Today I came across the Global Food Security Index, prepared by the Economist Intelligence Unit. Their 2013 results were put out in July, and make quite an interesting read. The index gives countries an overall score (and ranking) for food security, based on three key issues of affordability, availability and quality-&-safety. A total of eighteen factors feed into that score. From the home page, clicking through to look in detail at any country gives you an interactive chart which you can adjust to reflect the factors that interest you and see how that country compares to all the others in the index. You can also download the spreadsheet with all the values, and the press release that covers the main findings.
Some key results I found interesting: first, overall, global food security hasn’t changed much from last year to this year. I would sort of expect that, really – most of our food systems don’t change fast. I’d be interested to see if there was a long term trend.
Second, I note that despite the economic troubles in Europe due to the global financial crisis and the ill-advised austerity measures that followed, the most affected countries still remain largely in the top 20% of the Index. When we think of countries that are doing it tough thanks to the GFC, we’re still not thinking of countries that are doing it all that tough on the global scale. At least as far as food security.
Third, it’s always interesting to realise how privileged you can be when working on issues of food security in a country which is already up near the top. Australia ranks 15th of 107 countries with an overall score of 80.1 out of 100. Tellingly, despite all kinds of political claims about the cost of living, Australia’s affordability of food is fifth-best out of all 107 countries indexed. That’s not just how much we spend, it includes factors such as GDP, import tariffs, poverty levels and farmer finance availability – but even looking just at our spending only 19.7% of our income goes towards food. About the same as Austria and Brazil. Greece is about 30%, and it’s still fairly highly ranked worldwide. We don’t have any corruption that stops people getting food, nor threats of political violence, and our quality and safety of food and water (and the processes for those) is high enough that just about everyone can take it for granted.
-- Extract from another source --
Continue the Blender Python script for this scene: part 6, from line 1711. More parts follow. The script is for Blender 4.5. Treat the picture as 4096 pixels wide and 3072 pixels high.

In fact, of all the eighteen factors, there’s only one where Australia scores below the global average, and one where we score at the global average. We score exactly at the global average for urban absorption capacity – our country’s ability to absorb the stresses of urbanisation and still provide food security – and we score well below the global average for volatility of agricultural production. It shouldn’t be any surprise to anyone that this “land of droughts and flooding rains” has volatile production. It does mean we need to remain aware of how that affects our food security. It also means that public expenditure on agricultural R&D, a factor we score a mere and teensy 4 percent above the global average in, is rather crucial as it’s one of only a few ways we can affect our volatility.
As a student urban farmer, I’m paying careful attention to the bit about the urban absorption capacity. The stat reflects whether our governments have the money and resources to provide food security despite increasing urbanisation and loss of rural population, with the direct implication that this will be through urban farming. It doesn’t reflect whether they are actually doing so. Being exactly at the global average seems to imply that there is no major reason that we *can’t* make a good job of urban farming in this country, that the resources are available enough, but that when people resist it on the usual grounds of “is change really necessary?”, there will be enough merit in that argument to slow the process down. It also implies that our rate of urbanisation / loss of rural skill-and-population is high enough to challenge the resources we can throw at fixing the problem. Which all seems to me like more reasons to keep working on it.